York: Wir sollten Unternehmen zur Transparenz verpflichten: An wen verkaufen sie ihre Technik? Und für welchen Zweck? Ich kann Cisco nicht verbieten, Netzwerk-Technik an China zu liefern. Doch wenn Peking diese zur Überwachung nutzt, sollte Cisco sich nicht einfach mit dem Argument herausreden können, man stelle nur die Technik und könne nicht beeinflussen, für was sie verwendet wird.

Süddeutsche.de: Sind wir inzwischen an einem Punkt, an dem Internetfreiheit relativ wird? Westliche Firmen exportieren ja nicht nur Überwachungstechnik, auch Regierungen in demokratischen Ländern wollen das Online-Kommunikationsverhalten ihrer Bürger stärker kontrollieren.

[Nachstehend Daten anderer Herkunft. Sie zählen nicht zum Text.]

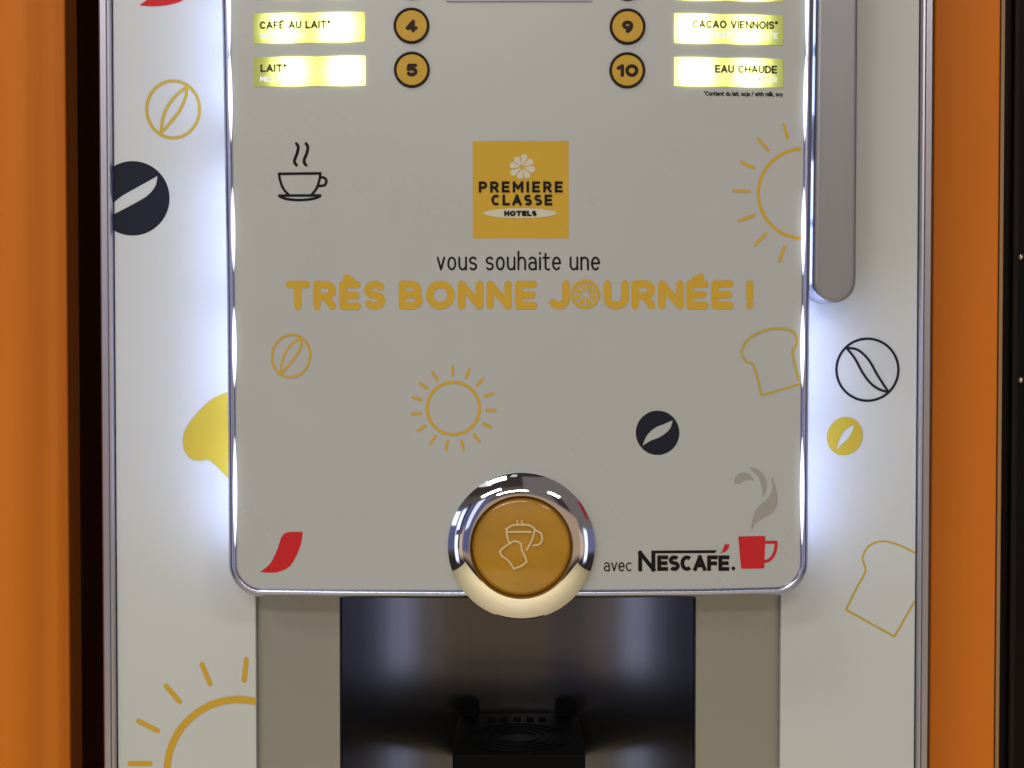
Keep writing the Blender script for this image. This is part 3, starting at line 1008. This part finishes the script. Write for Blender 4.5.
R = 73.6 * kk; ri = 51.6 * kk
prof = [(R * .90, -.0245), (R * .975, -.0255), (R, -.0300)]
RS = 30.0                                          # slope angles: 40 degrees at the rim, 6 at the cap
w_ = R - ri; yy = -.0395; prof.append((R, -.0389)); WALL = list(prof); prof = [(R, -.0390)]; yy = -.0390
for i in range(1, 25):
    t = i / 24.0
    yy -= math.tan(math.radians(39 - 33 * (t - .5 / 24))) * w_ / 24
    prof.append((R + (ri - R) * t, yy))
yt_ = prof[-1][1]
b = bmesh.new(); lathe(b, prof, cx0); lathe(b, WALL, cx0); bmesh.ops.recalc_face_normals(b, faces=b.faces)
KN = obj('start_button', b, M['chrome'], MACH, True)
b = bmesh.new(); lathe(b, [(ri, yt_ + .0001), (ri - .0006, yt_ + .0008), (ri - .0011, yt_ + .0070)], cx0); bmesh.ops.recalc_face_normals(b, faces=b.faces)
obj('gasket', b, mat('dark gasket', (0.20, 0.10, 0.018), 0.4, spec=0.3), KN, True)
b = bmesh.new()
pc = []
for i in range(13):
    t = i / 12.0
    pc.append((max(1e-5, (ri - .0014) * (1 - t)), yt_ + .0034 - .0026 * (1 - (1 - t) ** 2)))
rg = lathe(b, [(ri - .0014, yt_ + .012)] + pc, cx0)
bmesh.ops.remove_doubles(b, verts=b.verts, dist=1e-5 * .5)
bmesh.ops.recalc_face_normals(b, faces=b.faces)
obj('cap', b, M['cap'], KN, True)
yc_ = yt_ + .0004


def d_capprint(bb):
    U = lambda L: [(490 + u / 10.97, 510 + v / 10.97) for u, v in L]
    w = 1.9
    stroke(bb, smooth(U([(190, 205), (240, 170), (330, 160), (430, 168), (490, 205)])), w, yc_)
    stroke(bb, U([(195, 240), (450, 240)]), w, yc_)
    stroke(bb, smooth(U([(178, 205), (190, 290), (205, 345), (225, 368)])), w, yc_)
    stroke(bb, smooth(U([(492, 215), (470, 300), (440, 370), (400, 440)])), w, yc_)
    stroke(bb, smooth(U([(505, 225), (560, 260), (572, 330), (535, 378), (480, 388)])), w, yc_)
    for x in (302, 352):
        stroke(bb, smooth(U([(x, 112), (x - 6, 130), (x + 6, 150), (x, 172)])), 1.3, yc_)
    stroke(bb, smooth(U([(260, 645), (205, 560), (128, 500), (112, 450), (180, 390), (265, 342), (335, 368), (350, 440), (385, 510), (402, 570)]), 5), w, yc_)
    stroke(bb, U([(402, 570), (340, 615), (260, 645)]), w, yc_)


pr('cup_print', M['capline'], KN, d_capprint)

York: Es ist ziemlich bezeichnend, dass die chinesische Regierung ihre Überwachungspolitik mit dem Verweis auf Großbritannien rechtfertigt, wo dies auch gang und gäbe sei. Ich glaube, die USA und die meisten europäischen Regierungen sind in diesen Fragen keine glaubhaften Makler mehr. Wenn in Deutschland Links zu bestimmten Seiten gesperrt sind, kann die Regierung nicht zu Pakistan sagen, sie solle keine Online-Zensur aus religiösen Gründen einführen. Der US-Geheimdienst spioniert Kunden von AT&T aus, wahrscheinlich auch Kunden anderer Provider; wie soll die amerikanische Regierung von Syrien da verlangen, auf Überwachungsmaßnahmen zu verzichten? Wir sollten erst einmal vor der eigenen Tür kehren, bevor wir anderswo Internetfreiheit predigen.

Süddeutsche.de: Wenn einzelne Länder keine Glaubwürdigkeit mehr haben, in welchen Gremien sollte Internetfreiheit durchgesetzt werden?

York: Ich sehe keine internationale Regulierungsbehörde oder Ähnliches, viele der Entscheidungen werden in unseren jeweiligen Ländern getroffen. Deshalb ist es gerade für uns als junge Generation wichtig, dass wir den Menschen klarmachen, wie essentiell ein freies Internet ist. Umfragen in den USA zeigen, dass ein Teil der Heranwachsenden inzwischen Internetzensur bis zu einem gewissen Grad in Ordnung findet - und das macht mir Angst. Deshalb müssen wir nicht nur über Syrien reden, sondern auch über das, was bei uns passiert.

Süddeutsche.de: Kritiker bemängeln, dass Internetfreiheit für viele Nutzer nur ein Vorwand sei, hinter dem egoistische Motive stehen - zum Beispiel, wenn es um die Legalisierung von Filesharing geht. Können Sie das nachvollziehen?

York: Es ist etwas unglücklich, dass die Reform des Urheberrechts und Internetfreiheit in der gleichen Schublade stecken. Ich glaube, dass eine Änderung des geltenden Urheberrechts notwendig ist. Nur habe ich das Gefühl, dass viele Menschen dafür aus Eigennutz demonstrieren, weil sie etwas kostenlos bekommen wollen. Natürlich dürfen sie das, nur ist es für mich frustrierend, dass die Demonstrationen gegen SOPA, PIPA und ACTA die Massen mobilisieren, aber kaum jemand gegen Überwachung auf die Straße geht.

Süddeutsche.de: Gibt es etwas, was Sie dennoch optimistisch macht?

York: Wir können uns heute so stark vernetzen wie selbst vor zehn Jahren noch nicht. Als vor einem Jahr die Ägypter auf die Straße gingen, protestierten gleichzeitig in Wisconsin Tausende Bürger gegen ihren Gouverneur, weil er Arbeitnehmerrechte stark einschränken wollte. In Kairo bekam man das wohl mit und bestellte online für die Demonstranten in Wisconsin Pizza. Diese neue Form von internationaler Solidarität ist einfach unglaublich. Sie ist das, was mich und andere antreibt.